Tuesday, September 8, 2009

Bellow's A SILVER DISH

"And that fine Swedish immigrant Aase (Osie, they pronounced it), who had been the Skoglunds’ cook and married the eldest son to become his rich, religious widow—she supported the Reverend Doctor. In her time she must have been built like a chorus girl. And women seem to have lost the secret of putting up their hair in the high basketry fence of braid she wore. Aase took Woody under her special protection and paid his tuition at the seminary.

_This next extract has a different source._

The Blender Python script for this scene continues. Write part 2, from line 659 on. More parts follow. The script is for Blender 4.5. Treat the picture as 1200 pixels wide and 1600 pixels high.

And Pop said . . . But on this Sunday, at peace as soon as the bells stopped banging, this velvet autumn day when the grass was finest and thickest, silky green: before the first frost, and the blood in your lungs is redder than summer air can make it and smarts with oxygen, as if the iron in your system was hungry for it, and the chill was sticking it to you in every breath—Pop, six feet under, would never feel this blissful sting again. The last of the bells still had the bright air streaming with vibrations."

In this particular passage from Bellow's story, we see several stylistic elements come into play to make the passage read almost like prose-poetry akin to something from Virginia Woolf in The Waves or any novel by Nabakov. The passage, like so many others in Bellow's story, is episodic and digressive, almost conversational, and Bellow's particular choice of words allows a rhythm that otherwise wouldn't be possible, for example, " And women seem to have lost the secret of putting up their hair in the high basketry fence of braid she wore." The combination of the words in "hair in the high basketry fence of braid she wore" sounds almost Shakespearian, invoking not only a funny image of an outmoded hair-style, but bringing a special baroque vocabulary to fit the situation, specifically, "basketry fence of braid".
At the middle point of the paragraph, an important shift in tone occurs when the narrative is taken off of its digression and forwarded through time to the present, where we remember, along with the narrative itself, that Pop is dead, "And Pop said . . . But on this Sunday, at peace as soon as the bells stopped banging..." The narrative at many points gets off of the main focus, but at certain points (this being one of them), the story totally regains focus with this realization of Pop's absence.
Bellow's conversational/diversionary/ digressive narrative style is very much reminds me of earlier Philip Roth, particularly Portnoy's Complaint and The Breast, which is to say, the "narrative voice" (whatever that is) is more playful or at least more limber and flexible than a writer like Hemingway (to use an extreme). Hemingway hides things from us, whereas Roth and Bellow are telling us all about whatever it is they're talking about, and so elements often seen as peripheral in stories (episodic, digressive, etc.) really come together to give the story meaning and pace, much like Moby Dick which was itself widely varied in different stylistic elements, making it (like Bellow, Roth, Faulkner, et al) an experience that couldn't be achieved in totally orthodox modes of storytelling, i.e. linear structure, concrete conclusions, etc.

1 comment:

  1. You're right - the flowing quality of Bellow makes it a bit like Virginia Woolf or Nabokov, although his style is different in significant ways. Basically, Bellow writes like someone talks - in running style. It's running style because it has a sense of being composed as he's speaking. Woolf and Nabokov usually come across as more calculated. You're also right about Clinton - it's periodic as all hell. And you're right about the reason: people's minds wander when they're watching TV and eating Snacky S'mores at the same time. I like that you notice the connection between Bellow and Roth; they're practically first cousins. Roth is a little wilder and less old world than Bellow.